Does anyone have any ideas on how to keep the levels down so that all the instruments can be heard? Or experience of successful sessions of this kind?

I have experienced people playing without listening to themselves, and without concern for the resulting sound of the ensemble. Professional musicians generally play at a compatible volume because it would make them look bad if they were unable to blend in. That said, I've seen people who are essentially professionals take the attitude that it's not their problem and the sound man should look after that. This does make some sense in environments where even the drums are amplified and the performers cannot hear how loud they are up front.

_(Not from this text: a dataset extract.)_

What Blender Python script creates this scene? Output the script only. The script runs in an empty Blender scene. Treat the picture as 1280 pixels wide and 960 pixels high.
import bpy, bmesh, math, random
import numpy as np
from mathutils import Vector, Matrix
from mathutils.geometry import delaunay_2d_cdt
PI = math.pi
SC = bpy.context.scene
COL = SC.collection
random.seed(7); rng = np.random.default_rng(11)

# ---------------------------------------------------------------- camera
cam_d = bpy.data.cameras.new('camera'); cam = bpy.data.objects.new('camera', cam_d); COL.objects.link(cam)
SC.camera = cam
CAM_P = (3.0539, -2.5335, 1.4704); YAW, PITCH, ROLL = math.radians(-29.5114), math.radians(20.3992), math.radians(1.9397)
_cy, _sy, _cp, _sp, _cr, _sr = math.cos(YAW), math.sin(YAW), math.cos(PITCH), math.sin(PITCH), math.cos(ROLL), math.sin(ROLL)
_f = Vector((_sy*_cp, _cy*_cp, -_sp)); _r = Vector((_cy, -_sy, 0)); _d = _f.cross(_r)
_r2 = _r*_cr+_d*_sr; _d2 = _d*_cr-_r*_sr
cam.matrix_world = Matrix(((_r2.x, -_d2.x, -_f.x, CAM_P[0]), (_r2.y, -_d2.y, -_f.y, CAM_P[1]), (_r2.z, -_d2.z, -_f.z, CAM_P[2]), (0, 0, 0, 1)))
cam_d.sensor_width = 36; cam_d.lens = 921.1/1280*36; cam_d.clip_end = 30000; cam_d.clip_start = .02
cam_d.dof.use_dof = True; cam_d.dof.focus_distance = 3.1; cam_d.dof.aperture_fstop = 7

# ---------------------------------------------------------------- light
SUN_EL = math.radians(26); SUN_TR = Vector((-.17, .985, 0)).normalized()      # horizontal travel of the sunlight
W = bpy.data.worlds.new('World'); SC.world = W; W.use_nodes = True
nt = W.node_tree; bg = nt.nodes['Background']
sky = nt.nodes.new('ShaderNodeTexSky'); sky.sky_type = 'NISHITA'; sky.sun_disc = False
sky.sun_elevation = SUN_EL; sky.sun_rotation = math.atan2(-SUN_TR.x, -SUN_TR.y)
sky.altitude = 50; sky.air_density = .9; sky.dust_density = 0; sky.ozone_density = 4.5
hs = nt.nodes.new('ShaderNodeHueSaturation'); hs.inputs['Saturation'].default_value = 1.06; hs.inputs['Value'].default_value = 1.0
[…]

I don't think folk and traditional performers are likely to have that problem though. :)

My take is that the problem stems from not playing with your ears. It is in fact quite common for people to be so preoccupied with what they are doing that they don't hear what others are playing. I generally only improvise so obviously I have to listen to others before I listen to myself - so to speak. People who use memorized parts can "barge ahead" without concern for the overall effect.

In the odd situation where I've encountered a problem, I've either recorded with a single mike and played it back so the "mix" can be heard by all, or brought out my sound level meter. The latter is actually a good idea because everyone can take turns adjusting their volume to an agreed upon level. This is much like using a tuner to adjust to an agreed upon pitch.

I used to play recorder in a duo with an electric guitarist. There was never a problem with unmatched volume. I'm sure if you asked that guitarist about it he'd say "no problem - I've got a knob here that I just turn."